Das klingt nach noch mehr Ärger in einer Causa, die schon jetzt die Justiz kräftig beschäftigt. Leo Kirch hatte mal die Formel 1 besessen und ging 2002 pleite, woraufhin die Renn-Aktien des Medienmagnaten an die BayernLB fielen, als Pfand für einen Milliardenkredit. Das Staatsinstitut hat aber nicht die Aufgabe, ein Motorsportspektakel zu veranstalten. Also verkaufte die Landesbank nach ein paar Jahren ihre Formel-1-Anteile, zum Preis von 773 Millionen Dollar. Was damals niemand wusste und was erst viel später herauskam: Dem für die Renn-Beteiligung zuständigen Bankvorstand Gerhard Gribkowsky hatte Formel-1-Chef Bernie Ecclestone heimlich 44 Millionen Dollar zukommen lassen. Gribkowsky wurde wegen Bestechlichkeit zu Gefängnis verurteilt, in zwei Monaten kommt Ecclestone in München wegen Bestechung vor Gericht. Der Renn-Boss sagt, die 44 Millionen Dollar seien kein Schmiergeld gewesen, er sei vielmehr von Gribkowsky erpresst worden.

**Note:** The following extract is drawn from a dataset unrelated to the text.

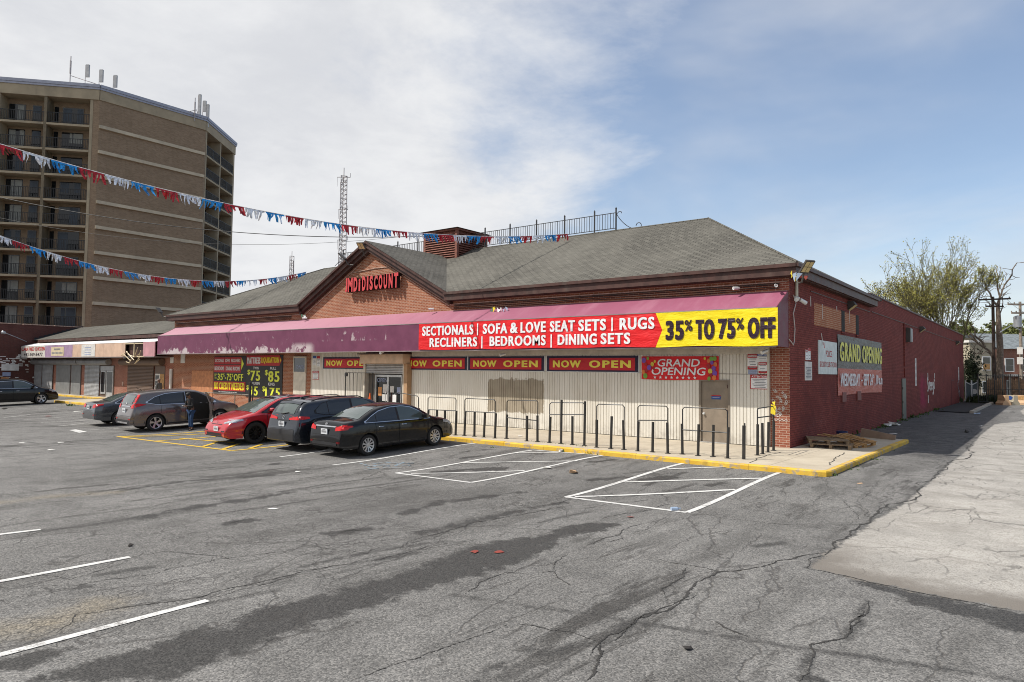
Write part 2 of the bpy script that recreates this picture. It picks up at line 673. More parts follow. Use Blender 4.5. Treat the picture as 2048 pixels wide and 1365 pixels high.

Die Schadenersatzhöhe sei noch nicht feststellbar, so die Anwälte

Wie auch immer, die Kirch- und Constantin-Anwälte Bub und Gauweiler betrachten das als Korruptionsfall mit der Konsequenz, dass die BayernLB für ihre Formel-1-Anteile zu wenig Geld bekommen habe. Wäre der Erlös deutlich höher ausgefallen, dann hätte davon im Wege eines einst vereinbarten "Besserungsscheins" auch die Kirch-Firma Constantin profitiert. Mit einer Schadensersatzklage gegen Renn-Boss Ecclestone ist Constantin in London allerdings gescheitert, nun versucht die Kirch-Firma es bei der BayernLB in München. Mit dem Argument, der Verkauf der Renn-Aktien habe auf Korruption beruht und sei daher nichtig. Die Landesbank habe es versäumt, die inzwischen deutlich im Wert gestiegenen Formel-1-Anteile zurückholen, erneut zu veräußern (dieses Mal für einen Milliardenbetrag) und anschließend die Constantin Medien AG auszuzahlen.

Der Landesbank hatten Bub und Gauweiler eine Frist bis zum 6. März gesetzt, "uns gegenüber anzuerkennen", dass die BayernLB für alle Schäden der Constantin hafte. Die Schadenshöhe selbst sei noch nicht feststellbar, schrieben die Anwälte vor einer Woche an die BayernLB. Das war jener Tag, als bei Kirchs Erben und Gläubigern das Geld von der Deutschen Bank einging. Die Landesbank antwortete ziemlich schnell, die Vorwürfe seien völlig unverständlich, völlig haltlos und entbehrten jeder Substanz. Das werden die Familie Kirch und deren Anwälte kaum auf sich sitzen lassen. Geld für neue, teure Prozesse ist nach dem Sieg über die Deutsche Bank mehr als genug da.

Im Streit mit der Deutschen Bank, den Leo Kirch gleich nach seiner Pleite begann, hatten der Medienmagnat und sein Vertrauter Gauweiler offenbar auch ihre Beziehungen spielen lassen. Der langjährige Bankchef Josef Ackermann erzählte kürzlich bei einer Vernehmung durch die Münchner Staatsanwaltschaft, bei ihm habe sich mal Altkanzler Helmut Kohl gemeldet und gesagt, Leo Kirch wäre mit 1,2 Milliarden Euro Schadensersatz einverstanden. Die Bank müsse aber binnen zwei bis drei Tagen zustimmen und zahlen. Kirch und Kohl waren befreundet. Bei einer anderen Gelegenheit warb Bayerns Ministerpräsident Horst Seehofer bei der Deutschen Bank für einen Vergleich mit Kirch. Mal schauen, was bei der BayernLB geschieht.